4 posts tagged “dating”
That's a quote from Kristi, uttered while we were all sitting in a Whataburger parking lot at 2am, too scared to go home because we'd just been completely freaked out by The Strangers. I have a splitting headache now and I'm afraid to turn off the lights and go to bed, lest a scary man with a potato sack over his face sneak in and kill me for the fun of it.
In other news: apparently, I still look young enough to have 18-year-olds give me their numbers. Cute ones, the kind that shop at Hollister, but like I've mentioned before, if I can't have a (legal) drink with them, I'm not even going to go there. He acted and looked a bit older, was very nice, and we had a hilarious conversation about music (he made fun of me and I made fun of him), but thanks to MySpace and the fact that he put his last name on the little slip of paper, I looked him up, found his age, and quickly deposited his number in the garbage. Sorry. *shrug* It's still quite flattering, though, and lifted my mood enough to make my shift go by super fast.
I really should be asleep, but I know I'll end up huddled under the covers with a pair of kitchen shears in my hand. As if that's going to do any good.
I was sitting over at a friend's house tonight, enjoying some lovely coffee with a healthy splash of Bailey's, when I get a text from a number that I kinda recognize. It says, "Come up to the pub ;-)". I think for a moment, then it hits me. I've seen that number before...and it's Date Guy. I haven't talked to him AT ALL in like, two months. What the hell?

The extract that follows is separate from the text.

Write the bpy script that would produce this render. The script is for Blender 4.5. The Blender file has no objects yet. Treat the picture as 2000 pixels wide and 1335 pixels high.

I didn't respond, since he and I were not exactly compatible. But here's the sorta funny kicker...I was at his sister's apartment, which made it slightly weird. I don't think he knows we're friends. I think we're gonna keep it that way.
Got my bathing suit tonight, but I couldn't find the one I wanted, so I got this one:
It actually looks pretty fab, if I may say so. Gotta kick up the walks/jogs a little and get rid of the last of the flab. I'm very happy with it. Let me be honest...I've never worn anything this skimpy before. Ever. Should be a unique experience.
I'm proud of myself for getting so much done today. Took my car in for a tune-up (she's such a good girl), got the bathing suit and some other stuff, got my Dad a gift for Father's Day, dropped off an insurance payment, picked up my check at the music store, donated plasma, rented a couple of movies I've wanted to see...a very good day.
I suppose that since I've gone and peed in a cup for the bank, and received a package detailing my orientation on Monday, it is safe to say that I am now holding two jobs. Wow. I'm going to stay on at the music store until the fall, when I start school, but it'll mainly be on the weekends and bank holidays. Hey, the extra money will be nice. I need to start scraping enough together to get a place of my own. With a roomie, of course.
Speaking of roommates, I had another funny thing happen a few weeks ago. I had a date with a guy. He was a super-hot guy. Ex-Marine, so on. Way out of my league. We went for drinks. It was okay. Turns out that Date Guy is not my type. At all. I'm sure he has a lot going for him, but...well, no. *somewhere, Jess and Kristi are snickering, possibly pointing and laughing*
Days later, I get it into my head to drop by this roommate search site and see what is available in the area. I type in some basic info (not my name, thank goodness) and I get ten or so results on the first page. About three profiles down....
It's Date Guy.
*facepalm*
It's a fucking small world. I hate this town sometimes:)
Carrie Bradshaw I ain't, but the more I see of this town and the dating scene that I've forced myself back into, the more jaded I become, and the more I want to write about it. I don't want to nitpick all the psychological aspects of it, like Carrie...rather, I'd write it as it is, a bit like Laurie Notaro: awkward, frightening, alcohol-drenched, and piss-your-pants hilarious.
I'd write about the group of people standing outside the club one night, being drilled by police, and one of them keeps shrieking about "Rhonda! Rhonda!" We figure she is talking about her ride, but this "Rhonda" is nowhere to be seen. The girls and I are standing around, then a big SUV pulls up with another woman hanging out the passenger window. She's flailing somewhat, and though I cannot remember how we put two and two together, we realized that this 45-year-old woman with her boobs half-hanging out of her shirt was Rhonda, and we directed her to the proper party:)
See? That stuff is priceless. I'm going to start bringing a notepad with me when we go out.